The founder of the Mame firm, Charles Mame, printed two newspapers at Angers in the last quarter of the eighteenth century; General Hoche had at one time hoped to marry his daughter. His eldest son, bookseller and publisher in Paris, under the First Empire, edited Chateaubriand’s famous opuscule, “Buonaparte et les Bourbons”, also Madame de Stael’s works; and the persecutions directed against these books by the Napoleonic police caused the financial ruin of the editor. But the third son, Amand Mame, came to Tours and founded there a firm which, under the management of Alfred Mame, son of Amand, was destined to become very important. After having edited, together with his cousin Ernest Mame, from 1833 to 1845, some classics and a few devotional books, Alfred conceived and carried out, for the first time, the idea of uniting in the same publishing house, a certain number of workshops, grouping all the industries connected with the making of books: printing, binding, selling, and forwarding. By analogy with the great iron works of Le Creusot, the Mame firm has been called the literary “Creusot”. Mame was also one of the principal owners of the paper-mills of La Haye-Descartes; and it could thus be said that a book, from the time when the rags are transformed into paper up to the moment when the final binding is put on, passed through a succession of workers, all of whom were connected with Maine. Daily, as early as 1855, this interesting and enterprising publishing-house brought out from three to four thousand kilograms of books; it employed seven hundred workers within and from four hundred to five hundred outside. While it put into circulation numberless books of devotion, it was also publishing the “Bibliotheque de la jeunesse chretienne”, a rich series of books destined for prize distributions, the religious tone of which was guaranteed by an express approval given by the Archbishop of Tours. On the other hand, the Alfred Marne Press issued splendid publications: “La Touraine”, exhibited at the Universal Exhibition of 1855, which was in its day the finest of illustrated books; the “Bible” with illustrations from Gustave Dore; Vetault’s “Charlemagne“; Wallon’s “St. Louis”; the authoritative collection of “Chefs d’oeuvres de la langue francaise”. Quantin, the publisher, calculated that, in 1883, the Marne publishing-house issued yearly six million volumes, of which three million were bound.

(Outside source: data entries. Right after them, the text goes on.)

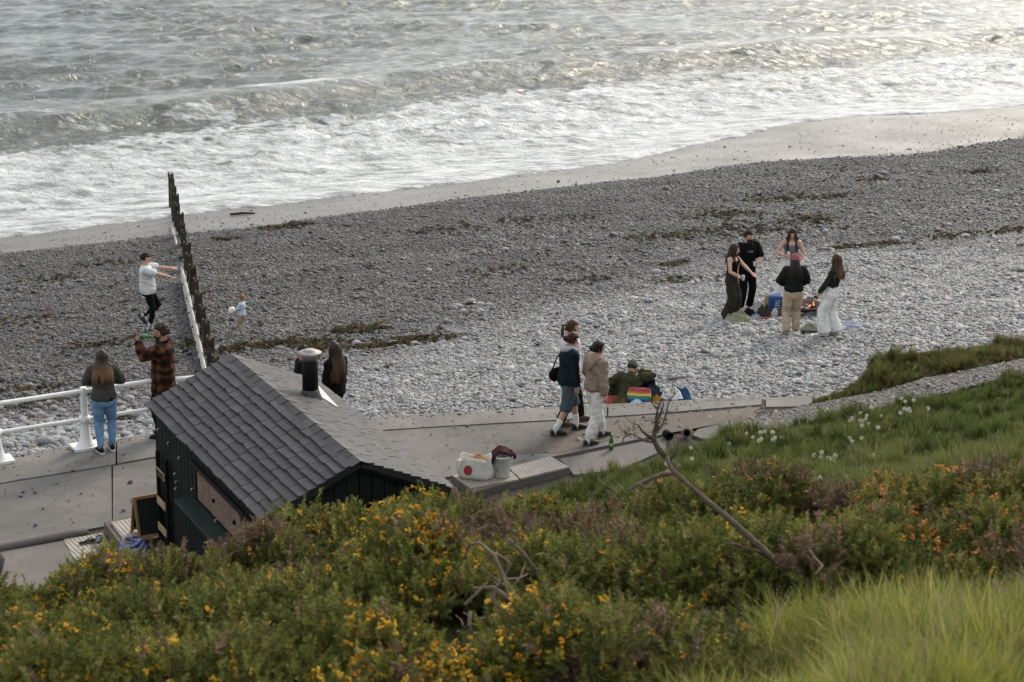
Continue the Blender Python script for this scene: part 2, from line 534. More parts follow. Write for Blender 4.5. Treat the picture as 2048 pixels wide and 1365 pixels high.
def mat_sea():
    m, nt, b = nodes_of('sea_water')
    out = nt.nodes['Material Output']
    tc = N(nt, 'TexCoord')
    mp = N(nt, 'Mapping'); mp.inputs['Rotation'].default_value = (0, 0, -R(31)); mp.inputs['Scale'].default_value = (0.55, 1.0, 1.0)
    nt.links.new(tc.outputs['Object'], mp.inputs['Vector'])
    foam = ATTR(nt, 'foam'); murk = ATTR(nt, 'murk')
    n1 = N(nt, 'TexNoise', Scale=2.4, Detail=5, Roughness=0.66)
    n1.inputs['Distortion'].default_value = 1.2
    v = N(nt, 'TexVoronoi', Scale=1.5); v.feature = 'DISTANCE_TO_EDGE'
    nw = N(nt, 'TexNoise', Scale=1.3, Detail=4)
    nt.links.new(mp.outputs[0], nw.inputs['Vector'])
    warp = nt.nodes.new('ShaderNodeVectorMath'); warp.operation = 'MULTIPLY_ADD'
    nt.links.new(nw.outputs['Color'], warp.inputs[0]); warp.inputs[1].default_value = (1.2, 1.2, 1.2); nt.links.new(mp.outputs[0], warp.inputs[2])
    nt.links.new(warp.outputs[0], v.inputs['Vector'])
    nt.links.new(mp.outputs[0], n1.inputs['Vector'])
    web = MATH(nt, 'MULTIPLY', MATH(nt, 'SUBTRACT', 0.22, v.outputs['Distance']), 1.6)
    pat = MATH(nt, 'ADD', MATH(nt, 'SUBTRACT', n1.outputs[0], 0.5), web)
    lev = MATH(nt, 'ADD', MATH(nt, 'MULTIPLY', MATH(nt, 'SUBTRACT', foam, 0.5), 1.5), pat)
    cov = MATH(nt, 'MULTIPLY', MATH(nt, 'ADD', lev, 0.03), 3.0, True)
    cov = MATH(nt, 'MULTIPLY', cov, MATH(nt, 'MULTIPLY', foam, 12.0, True))
    # water body
    deep = MIX(nt, murk, (0.098, 0.112, 0.106), (0.105, 0.115, 0.102))
    nt.links.new(deep, b.inputs['Base Color'])
    b.inputs['Roughness'].default_value = 0.17
    b.inputs['IOR'].default_value = 1.33
    w1 = N(nt, 'TexNoise', Scale=2.7, Detail=5, Roughness=0.68)
    w1.inputs['Distortion'].default_value = 0.6
    nt.links.new(mp.outputs[0], w1.inputs['Vector'])
    bw = N(nt, 'Bump', Strength=1.0, Distance=0.20)
    nt.links.new(w1.outputs[0], bw.inputs['Height'])
    nt.links.new(bw.outputs[0], b.inputs['Normal'])
    # foam
    fb = N(nt, 'BsdfPrincipled')
    n4 = N(nt, 'TexNoise', Scale=1.6, Detail=5, Roughness=0.7)
    nt.links.new(mp.outputs[0], n4.inputs['Vector'])
    fc = RAMP(nt, n4.outputs[0], [(0.36, (0.17, 0.178, 0.172)), (0.48, (0.40, 0.415, 0.42)), (0.62, (0.58, 0.59, 0.595))])
    nt.links.new(fc, fb.inputs['Base Color'])
    fb.inputs['Roughness'].default_value = 0.55
    n5 = N(nt, 'TexNoise', Scale=4.0, Detail=4, Roughness=0.7)
    nt.links.new(mp.outputs[0], n5.inputs['Vector'])
    bf = N(nt, 'Bump', Strength=1.0, Distance=0.20)
    nt.links.new(MATH(nt, 'ADD', n5.outputs[0], MATH(nt, 'MULTIPLY', n1.outputs[0], 1.2)), bf.inputs['Height'])
    nt.links.new(bf.outputs[0], fb.inputs['Normal'])
    ms = N(nt, 'MixShader')
    nt.links.new(cov, ms.inputs[0]); nt.links.new(b.outputs[0], ms.inputs[1]); nt.links.new(fb.outputs[0], ms.inputs[2])
    nt.links.new(ms.outputs[0], out.inputs['Surface'])
    return m

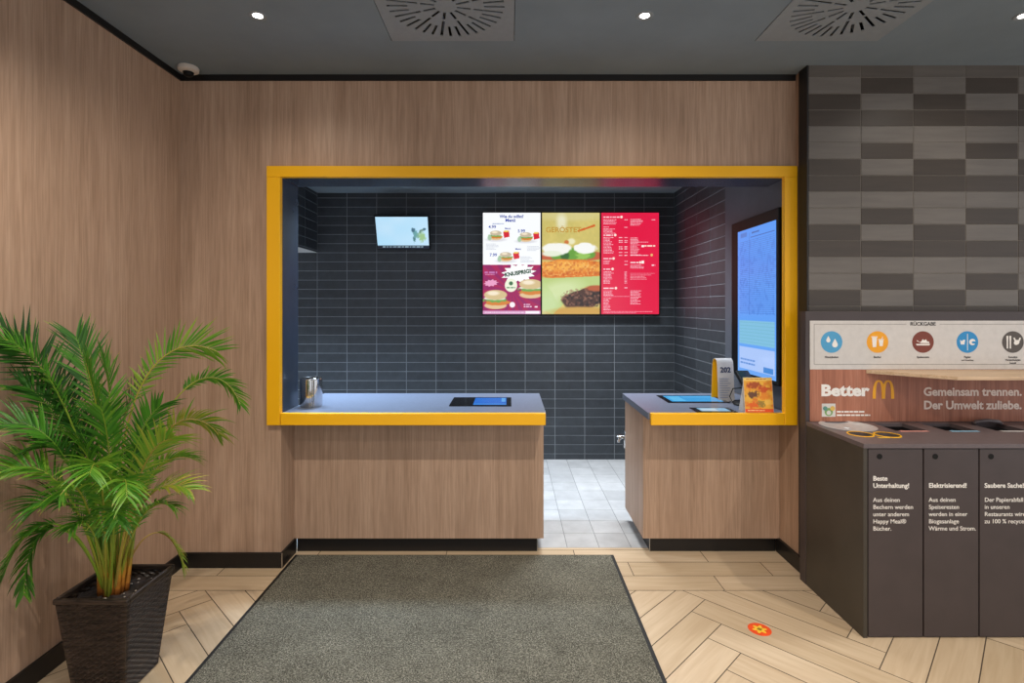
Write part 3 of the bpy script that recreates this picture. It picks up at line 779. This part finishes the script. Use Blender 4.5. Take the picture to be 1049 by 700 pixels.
finish('cutlery_flap', bm, M_bintop, st_, smooth=True)
TXT = [(['Beste', 'Unterhaltung!'], ['Aus deinen', 'Bechern werden', 'unter anderem', 'Happy Meal®', 'Bücher.'], .741),
       (['Elektrisierend!'], ['Aus deinen', 'Speiseresten', 'werden in einer', 'Biogasanlage', 'Wärme und Strom.'], .708),
       (['Saubere Sache!'], ['Der Papierabfall', 'in unseren', 'Restaurants wird', 'zu 100 % recycelt.'], .708), None, None]
for i in range(5):
    x0 = 1.626 + .2525 * i; x1 = x0 + .246
    d = boxes('door', [(x0, x1, BY0, BY0 + .020, .006, .858)], M_bin, st_, .0012)
    bm = bmesh.new(); prism(bm, [(x0 + .05 + .0125 * math.cos(a_ * math.pi / 12), BY0 - .0012, .824 + .0125 * math.sin(a_ * math.pi / 12)) for a_ in range(24)], (0, .0008, 0)); finish('lock_hole', bm, M_hole, d)
    if TXT[i]:
        hd, bd, z = TXT[i]; bm = bmesh.new()
        zz = .715 if len(hd) == 2 else .683
        for ln in hd: text_bm(bm, ln, .0295, facing(x0 + .020, BY0 - .0008, zz), .022); zz -= .0325
        finish('heading', bm, M_text, d); bm = bmesh.new(); zz -= .0315
        for ln in bd: text_bm(bm, ln, .0272, facing(x0 + .020, BY0 - .0008, zz), .004); zz -= .0325
        finish('body_text', bm, M_text, d)
# sign board
boxes('sign_board', [(BX0 - .002, BX1, BY1 - .058, BY1, 0.0, 1.478)], M_bin, st_, .002)
YB = BY1 - .058
wb = boxes('pictogram_panel', [(1.622, BX1, YB - .003, YB - .0005, 1.165, 1.428)], M_white, st_)
boxes('wood_print', [(1.622, BX1, YB - .003, YB - .0005, .884, 1.1645)], M_wood_print, st_)
Yp = YB - .0036
k = YB / F      # metres per photograph pixel on this board
def bp(px, py): return ((px - VX) * k, H - (py - VY) * k)
ic = [plain('icon_water', (78, 160, 206), .5, var=.01), plain('icon_orange', (240, 164, 26), .5, var=.01), plain('icon_brown', (122, 56, 40), .5, var=.01), plain('icon_blue', (40, 140, 200), .5, var=.01), plain('icon_grey', (84, 76, 70), .5, var=.01)]
def disc(bm, x, y, z, r, mi=0, n=40, sx=1, sz=1, rot=0):
    P = []
    for q in range(n):
        a_ = 2 * math.pi * q / n; u, v = r * sx * math.cos(a_), r * sz * math.sin(a_)
        P.append((x + u * math.cos(rot) - v * math.sin(rot), y, z + u * math.sin(rot) + v * math.cos(rot)))
    prism(bm, P, (0, .0005, 0), mi)
def flat(bm, x, y, z, pts, s, mi=1):
    prism(bm, [(x + px * s, y, z + py * s) for px, py in pts], (0, .0005, 0), mi)
def drop(bm, x, y, z, s):
    P = [(0, 1.5)] + [(.8 * math.cos(a_), .8 * math.sin(a_) - .2) for a_ in [math.radians(35 - 250 * q / 16) for q in range(17)]]
    flat(bm, x, y, z, P[::-1], s)
ICX = [851.5, 898.5, 945, 990.5, 1037]
capt = [['Flüssigkeiten'], ['Becher'], ['Speisereste'], ['Papier', 'und Verpackung'], ['Sonstige', 'Verpackungen', 'Restmüll']]
for i, px in enumerate(ICX):
    x, z = bp(px, 350.5); bm = bmesh.new(); r = .0585
    disc(bm, x, Yp, z, r, 0); y2 = Yp - .0006
    if i == 0: drop(bm, x - .018, y2, z + .012, .014); drop(bm, x + .018, y2, z - .010, .019)
    if i == 1:
        flat(bm, x - .017, y2, z, [(-.8, 1.4), (-.55, -1.6), (.55, -1.6), (.8, 1.4)], .017); flat(bm, x - .017, y2, z, [(-1, 1.5), (1, 1.5), (1, 1.8), (-1, 1.8)], .017)
        flat(bm, x + .019, y2, z - .004, [(-.9, 1), (-.6, -1.3), (.6, -1.3), (.9, 1)], .014); flat(bm, x + .019, y2, z - .004, [(-1.1, 1.1), (1.1, 1.1), (1.1, 1.4), (-1.1, 1.4)], .014); flat(bm, x + .019, y2, z - .004, [(.1, 1.4), (.35, 1.4), (.7, 2.3), (.5, 2.4)], .014)
    if i == 2:
        flat(bm, x, y2, z, [(-2.1, -.55), (2.1, -.55), (1.9, -1.0), (-1.9, -1.0)], .018)
        flat(bm, x, y2, z, [(-1.9, .3), (-.6, -.3), (1.9, -.35), (1.8, .1), (1.2, .2), (.9, .8), (.3, .5), (-.1, .9), (-.5, .2), (-1.0, -.05), (-1.8, .55)], .018)
    if i == 3:
        flat(bm, x - .026, y2, z, [(-1.1, .9), (-.3, .3), (.2, .9), (1.0, 1.0), (.7, -1), (-.8, -1)], .013)
        disc(bm, x + .026, y2, z, .017, 1, 24); disc(bm, x + .034, y2 - .0006, z - .002, .011, 0, 24, 1.1, .6)
        flat(bm, x, y2, z, [(-.08, 2.2), (.08, 2.2), (.08, -2.2), (-.08, -2.2)], .02)
    if i == 4:
        for dx in (-.030, -.014): flat(bm, x + dx, y2, z, [(-.35, 2.3), (.35, 2.3), (.25, .2), (.25, -2.4), (-.25, -2.4), (-.25, .2)], .0145)
        disc(bm, x + .020, y2, z - .002, .016, 1, 20, 1, .8, .5); flat(bm, x + .032, y2 - .0007, z + .014, [(-.5, -1.0), (.6, -.6), (1.0, .9), (.2, 1.0)], .010); flat(bm, x + .010, y2 - .0007, z + .014, [(-.9, .9), (-.2, -.9), (.6, -.6), (-.1, 1.0)], .010)
    finish('pictogram', bm, [ic[i], M_text], wb)
    bm = bmesh.new()
    for q, ln in enumerate(capt[i]):
        xx, zz = bp(px, 366.8 + q * 2.9); text_bm(bm, ln, .0145 if (q == 0 or i == 4 and q == 1) else .010, facing(xx, Yp, zz), .02, 0, 'CENTER')
    finish('caption', bm, M_dark, wb)
bm = bmesh.new()
xx, zz = bp(945, 333.6); text_bm(bm, 'RÜCKGABE', .027, facing(xx, Yp, zz), .02, 0, 'CENTER'); finish('heading', bm, M_dark, wb)
bm = bmesh.new(); lw = .0022
xa, za = bp(833.5, 332); xb, zb = bp(1060, 373.5)
xg0, _ = bp(928, 0); xg1, _ = bp(962, 0)
for x0, x1, z0, z1 in ((xa, xg0, za - lw, za), (xg1, xb, za - lw, za), (xa, xb, zb, zb + lw), (xa, xa + lw, zb, za)): box(bm, x0, x1, Yp, Yp + .0005, z0, z1)
finish('border_line', bm, plain('grey_ink', (130, 124, 120)), wb)
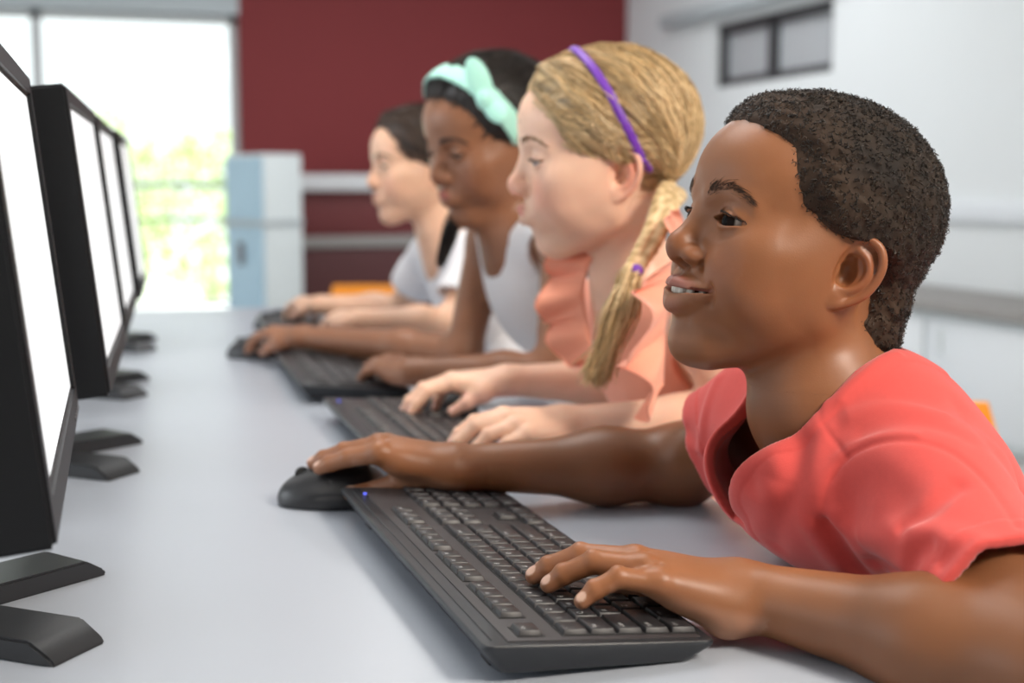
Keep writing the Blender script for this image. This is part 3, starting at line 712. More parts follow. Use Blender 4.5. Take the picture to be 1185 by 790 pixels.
def skin_mesh(g,root,name,base,lip,nail,blush,tip,h_face,h_hand,h_rest,sss=.12):
    b=g['body'];hd=g['hd']; lo,hi=bounds(b); c=hd.T((0,.06,-.005)); zones=[(c-.105,c+.105,h_face),(hd.o-.15,hd.o+.16,h_face*1.5)]
    for h in g['hands']:
        pts=np.array(h.tips+[h.w]+list(h.thumb)); zones.append((pts.min(0)-.03,pts.max(0)+.03,h_hand))
    V,Q=multires(b,zones,lo,hi,h_rest)
    col=skin_colors(V,base,[hd],g['hands'],lip,nail,blush,tip)
    m=mat(name,base,rough=.42,attr=True,spec=.45,sss=sss,sss_r=(.006,.0022,.0011),bump_s=700,bump_d=.06)
    return mesh_obj('body',V,Q,m,root,True,col)
def ruffle(name,seam,out,length,n,amp,waves,mt,parent,th=.0012,ph=0,layers=9,curl=.0):
    """a gathered frill: seam points, outward directions, hanging length"""
    S=np.array(spline(seam,max(2,n//(len(seam)-1)))); m=len(S)
    D=np.array(spline(out,max(2,n//(len(out)-1)))); t=np.linspace(0,1,m); D=np.stack([np.interp(t,np.linspace(0,1,len(D)),D[:,k]) for k in range(3)],1); D/=np.linalg.norm(D,axis=1,keepdims=True)
    tan=np.gradient(S,axis=0); tan/=np.linalg.norm(tan,axis=1,keepdims=True); nr=np.cross(tan,D); nr/=np.linalg.norm(nr,axis=1,keepdims=True)
    w=np.sin(t*waves*2*PI+ph)+.45*np.sin(t*waves*4.3*PI+1+ph); L=length*np.interp(t,[0,.25,.75,1],[.55,1,1,.55])*(1+.08*np.sin(t*waves*PI*1.3))
    V=[]
    for side in(0,1):
        for j in range(layers):
            s=j/(layers-1)
            V.append(S+D*(L*s)[:,None]+nr*(amp*s**.8*w)[:,None]+tan*(amp*.8*s*np.cos(t*waves*2*PI+ph))[:,None]+A(0,0,-curl*s*s)+nr*(th*side))
    V=np.concatenate(V); Q=[]; M=m*layers
    for j in range(layers-1):
        for i in range(m-1):
            a=j*m+i; Q.append((a,a+1,a+m+1,a+m)); Q.append((M+a,M+a+m,M+a+m+1,M+a+1))
    for i in range(m-1):
        for a in(i,(layers-1)*m+i): Q.append((a,M+a,M+a+1,a+1))
    return mesh_obj(name,V,np.array(Q),mt,parent)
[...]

Inspired by the social Catholic ideal, Alfred Mame established for his employees a pension fund which allowed an income of six hundred francs to those over sixty years, and this fund was wholly maintained by the head of the firm. He opened schools for the laboring classes, which caused him to receive one of the ten thousand franc awards reserved for the “etablissements modeles oil regnaient au plus haut degre l’harmonie sociale et le bien-etre des ouvriers”. During the Vatican Council at Rome, Bishop Ketteler, meeting Alfred Mame at Spithoever’s library, interviewed him earnestly on his philanthropic efforts for the benefit of the working-men of Tours. In 1874 Mame organized a system by which his working-men shared in the profits of the firm. His dying words were recalled by Cardinal Meignan, Archbishop of Tours, in his funeral oration: “My consolation is that I never published a single line that might grieve religion and virtue.” At one time he tried but unsuccessfully to enter political life; at the election of October 14, 1877, he presented himself in the first district of Tours as candidate for the Chamber of Deputies, on the conservative side, against Belle, the republican deputy who had founded in Tours the first lay school for girls. Mame was defeated, having 7456 votes, against 12,006 obtained by Belle.

PAUL MAME (1833-1903), a son of Alfred, was the head of the firm until 1900.